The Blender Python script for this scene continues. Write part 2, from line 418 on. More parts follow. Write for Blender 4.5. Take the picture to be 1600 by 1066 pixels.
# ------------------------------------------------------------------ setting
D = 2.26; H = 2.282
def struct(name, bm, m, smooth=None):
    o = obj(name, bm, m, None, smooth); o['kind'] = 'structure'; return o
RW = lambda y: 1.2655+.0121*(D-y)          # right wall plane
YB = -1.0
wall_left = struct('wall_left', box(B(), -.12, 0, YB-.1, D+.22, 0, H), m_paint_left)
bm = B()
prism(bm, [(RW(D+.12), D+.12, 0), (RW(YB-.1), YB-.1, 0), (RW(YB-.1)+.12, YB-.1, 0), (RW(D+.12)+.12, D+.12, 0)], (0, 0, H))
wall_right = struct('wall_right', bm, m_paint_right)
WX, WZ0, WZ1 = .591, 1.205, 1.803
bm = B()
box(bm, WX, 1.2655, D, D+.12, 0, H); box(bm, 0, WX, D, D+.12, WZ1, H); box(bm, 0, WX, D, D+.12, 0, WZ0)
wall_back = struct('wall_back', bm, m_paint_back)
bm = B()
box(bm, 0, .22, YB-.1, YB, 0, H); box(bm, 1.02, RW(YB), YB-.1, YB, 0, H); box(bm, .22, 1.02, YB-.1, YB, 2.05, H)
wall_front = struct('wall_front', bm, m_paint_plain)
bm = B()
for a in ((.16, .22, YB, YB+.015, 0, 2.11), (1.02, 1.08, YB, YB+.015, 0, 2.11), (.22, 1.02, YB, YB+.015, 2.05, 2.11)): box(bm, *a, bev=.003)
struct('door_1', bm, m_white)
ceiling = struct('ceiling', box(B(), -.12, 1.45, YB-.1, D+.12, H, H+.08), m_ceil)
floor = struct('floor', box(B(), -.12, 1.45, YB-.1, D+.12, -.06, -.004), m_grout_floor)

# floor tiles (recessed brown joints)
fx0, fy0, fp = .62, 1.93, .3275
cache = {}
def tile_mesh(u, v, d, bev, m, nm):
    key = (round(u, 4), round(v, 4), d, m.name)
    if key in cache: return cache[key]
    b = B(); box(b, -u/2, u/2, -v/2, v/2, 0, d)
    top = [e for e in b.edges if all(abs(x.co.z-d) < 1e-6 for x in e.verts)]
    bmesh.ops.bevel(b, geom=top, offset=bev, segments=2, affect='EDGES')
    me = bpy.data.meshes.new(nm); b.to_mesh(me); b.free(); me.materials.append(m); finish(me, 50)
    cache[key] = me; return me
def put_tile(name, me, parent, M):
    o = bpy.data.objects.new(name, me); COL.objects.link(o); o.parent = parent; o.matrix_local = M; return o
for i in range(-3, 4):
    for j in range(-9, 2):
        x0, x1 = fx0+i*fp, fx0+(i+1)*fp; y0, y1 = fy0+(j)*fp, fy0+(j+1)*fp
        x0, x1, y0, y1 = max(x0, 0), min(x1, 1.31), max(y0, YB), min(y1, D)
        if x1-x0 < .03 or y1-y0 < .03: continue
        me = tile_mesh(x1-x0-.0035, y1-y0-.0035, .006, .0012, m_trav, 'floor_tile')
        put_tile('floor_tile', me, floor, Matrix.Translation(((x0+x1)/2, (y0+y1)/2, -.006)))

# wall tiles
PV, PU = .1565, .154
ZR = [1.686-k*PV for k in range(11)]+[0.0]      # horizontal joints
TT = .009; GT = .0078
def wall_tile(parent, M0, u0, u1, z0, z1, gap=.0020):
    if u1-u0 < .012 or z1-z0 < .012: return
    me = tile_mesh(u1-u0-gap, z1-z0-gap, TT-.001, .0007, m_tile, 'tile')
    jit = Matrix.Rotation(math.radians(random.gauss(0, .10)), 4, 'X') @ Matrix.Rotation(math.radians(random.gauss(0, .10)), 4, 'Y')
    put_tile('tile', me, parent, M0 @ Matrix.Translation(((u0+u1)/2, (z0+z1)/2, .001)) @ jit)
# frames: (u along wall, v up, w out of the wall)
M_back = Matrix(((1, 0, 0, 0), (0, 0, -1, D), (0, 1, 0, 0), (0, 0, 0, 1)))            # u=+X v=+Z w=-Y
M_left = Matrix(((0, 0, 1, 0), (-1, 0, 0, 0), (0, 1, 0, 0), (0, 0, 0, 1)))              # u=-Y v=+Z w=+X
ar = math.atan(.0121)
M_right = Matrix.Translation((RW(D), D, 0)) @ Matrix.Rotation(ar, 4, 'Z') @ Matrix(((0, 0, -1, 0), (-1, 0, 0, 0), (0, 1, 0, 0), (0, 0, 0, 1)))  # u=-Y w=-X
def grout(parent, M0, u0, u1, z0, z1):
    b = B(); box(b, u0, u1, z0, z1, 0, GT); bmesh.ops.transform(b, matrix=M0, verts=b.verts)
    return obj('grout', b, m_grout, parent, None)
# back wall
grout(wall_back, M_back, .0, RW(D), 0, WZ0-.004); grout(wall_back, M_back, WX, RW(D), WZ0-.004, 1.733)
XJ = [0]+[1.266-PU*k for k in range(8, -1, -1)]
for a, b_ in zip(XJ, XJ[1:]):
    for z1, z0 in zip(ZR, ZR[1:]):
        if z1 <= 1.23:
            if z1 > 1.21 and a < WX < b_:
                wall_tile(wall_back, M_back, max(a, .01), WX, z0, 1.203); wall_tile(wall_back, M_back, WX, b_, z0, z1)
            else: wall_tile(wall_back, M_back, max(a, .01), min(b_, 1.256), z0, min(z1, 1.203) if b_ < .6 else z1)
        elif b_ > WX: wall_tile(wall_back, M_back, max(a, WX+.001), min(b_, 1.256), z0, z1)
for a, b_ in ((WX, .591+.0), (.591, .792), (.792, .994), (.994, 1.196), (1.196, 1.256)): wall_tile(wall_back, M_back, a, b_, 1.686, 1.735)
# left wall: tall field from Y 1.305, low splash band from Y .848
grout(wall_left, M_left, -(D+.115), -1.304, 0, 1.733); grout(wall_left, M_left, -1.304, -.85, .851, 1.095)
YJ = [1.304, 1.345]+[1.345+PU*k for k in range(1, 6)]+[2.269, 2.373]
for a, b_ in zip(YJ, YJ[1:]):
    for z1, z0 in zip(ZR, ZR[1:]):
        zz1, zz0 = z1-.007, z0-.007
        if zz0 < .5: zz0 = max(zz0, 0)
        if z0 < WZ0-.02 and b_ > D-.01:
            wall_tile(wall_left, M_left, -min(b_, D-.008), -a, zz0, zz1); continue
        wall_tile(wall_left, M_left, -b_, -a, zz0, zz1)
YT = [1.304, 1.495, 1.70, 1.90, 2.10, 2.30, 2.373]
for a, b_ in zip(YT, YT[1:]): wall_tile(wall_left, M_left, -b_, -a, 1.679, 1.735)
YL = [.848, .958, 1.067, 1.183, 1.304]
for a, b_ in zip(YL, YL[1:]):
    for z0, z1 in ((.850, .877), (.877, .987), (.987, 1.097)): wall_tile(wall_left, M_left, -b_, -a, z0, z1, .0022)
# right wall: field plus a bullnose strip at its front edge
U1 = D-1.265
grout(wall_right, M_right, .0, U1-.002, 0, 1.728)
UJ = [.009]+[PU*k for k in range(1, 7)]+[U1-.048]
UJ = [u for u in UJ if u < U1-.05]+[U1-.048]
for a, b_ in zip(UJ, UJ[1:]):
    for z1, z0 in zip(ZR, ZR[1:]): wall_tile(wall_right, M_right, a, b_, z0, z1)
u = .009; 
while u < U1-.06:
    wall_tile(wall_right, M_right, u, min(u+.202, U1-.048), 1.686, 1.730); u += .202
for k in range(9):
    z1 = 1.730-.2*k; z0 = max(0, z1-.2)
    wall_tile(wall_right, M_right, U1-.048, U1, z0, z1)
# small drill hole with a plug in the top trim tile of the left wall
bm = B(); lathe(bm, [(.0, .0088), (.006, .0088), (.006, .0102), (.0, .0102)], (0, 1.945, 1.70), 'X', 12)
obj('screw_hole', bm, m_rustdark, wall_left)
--
→ Stated problem:
Proceeding from the line containing "y1-y0-.0035, .006, .0012, m_trav, 'floor_tile')" through the line containing "Matrix.Translation(((x0+x1)/2, (y0+y1)/2, -.006)))", transcribe the lines above exactly, both end lines included.

→ Solution for this task:
        me = tile_mesh(x1-x0-.0035, y1-y0-.0035, .006, .0012, m_trav, 'floor_tile')
        put_tile('floor_tile', me, floor, Matrix.Translation(((x0+x1)/2, (y0+y1)/2, -.006)))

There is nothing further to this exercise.